On the 6th, Camp 4 was restocked for a second summit bid. No Sherpas were available to carry that day and Dwayne Congdon carried two bottles of oxygen to Camp 4 from Camp 2 returning the same day. Gordon Smith carried two bottles to within 100 ft of the traverse to the South Col whilst Camp 4 was occupied by Pat Morrow, Alan Burgess, Pema Dorje and Lhakpa Tshering. I carried a load for the New Zealanders above the Yellow Band. Next day, the 7th, the occupants of Camp 4 set off for the summit, however, Alan's oxygen equipment malfunctioned and at 27,500 ft he returned to Camp 2 having climbed without any oxygen at all. Pat and the Sherpas left Camp 4 at 5.30 a.m., summited at 11.30 a.m., descended to 4 by 2.00 p.m. and to Camp 2 by 6.30 p.m.

Both summit teams experienced good weather but we could see the signs of change and had insufficient oxygen to mount another attempt. The group was also fatigued from living continuously above 20,000 ft for almost three weeks. On the 7th, lioyd, Laurie, Dave, Dwayne plus eight Sherpas descended to base camp through a 'horror show' of an ice fall. Gordon and I and the remaining Sherpas awaited Pat and Alan's descent. On the 8th all four of us with the remaining Sherpas descended to base camp. Sherpa Pema Dorje was suffering from snow blindness caused by removing his goggles which were misting up from hot breath from his oxygen mask. Alan carried his pack and led him to Camp 1.

From there I took him through the icefall to below the dangerous traverse where I handed him over to Sherpas coming up from base camp. The feeling of relief which swept over me when I left the icefall as tail-end-Charlie, to be greeted by Lloyd with a can of beer, is impossible to describe. It was the best beer I had ever tasted.
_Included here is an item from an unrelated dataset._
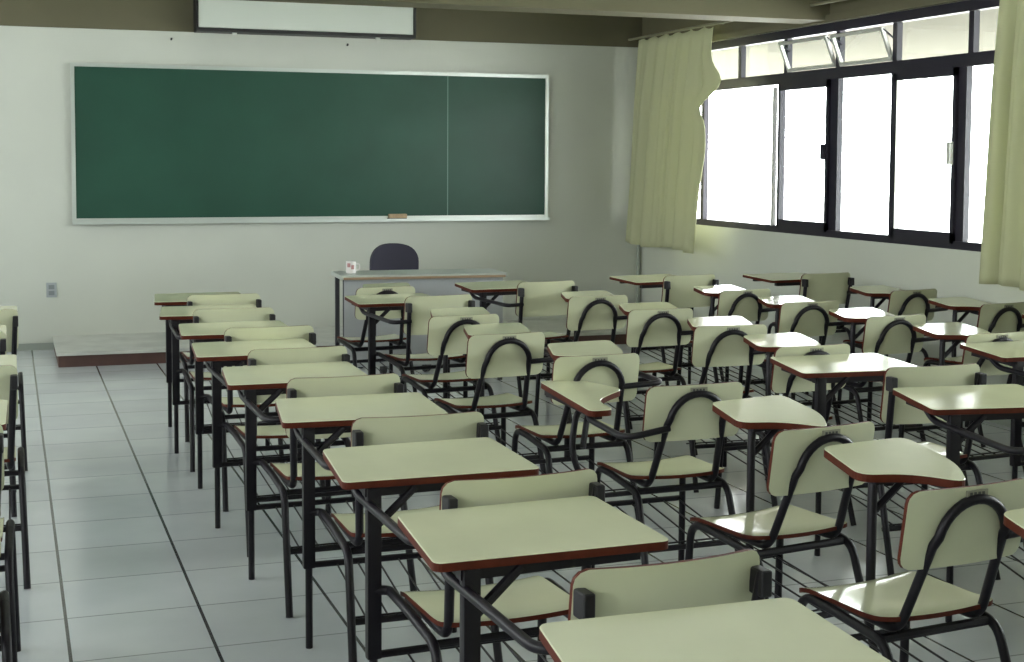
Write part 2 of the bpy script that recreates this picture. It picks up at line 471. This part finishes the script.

The Final Team — Bill March, Lloyd Gallagher, Alan Burgess, Dwayne Congdon, Pat Morrow, Dave Head, Gordon Smith, Laurie Skreslet, John Amatt, Steve Bezruchka, Kurt Fuhrich, Bruce Patterson, and Peter Spear.

Technical Notes

  1. Oxygen System. Two systems of oxygen were used: diluter demand and constant flow. The former never really functioned well with the diluter demand valve freezing shut or open. All summiters used constant flow.
  2. Satellite Link. Teleglobe Canada set up an earth station providing a satellite link for voice and video direct to Canada. This functioned perfectly throughout the climb. There was a communications problem between base camp and Kathmandu, as the radio was not installed until 7 September, so accurate information from the mountain could not be transmitted until that date.
  3. Video Cameras. Over 20 hours of video were shot on the expedition using solid state Hitachi video-cameras using 1/4" tape, up to Camp 4. The extremely low temperature froze the tape machines necessary for the operation of the cameras above this height. Solar charging units were used successfully to recharge the battery power packs at base camp and Camp 2.
  4. 4. Radio Camera. A specially equipped radio video camera was flown in, and then carried through the icefall by Paul Moores, a member of the New Zealand team. It was for filming the summit push. Its total weight was 12 lb and it arrived at Camp 2 with a dead battery so was not taken higher.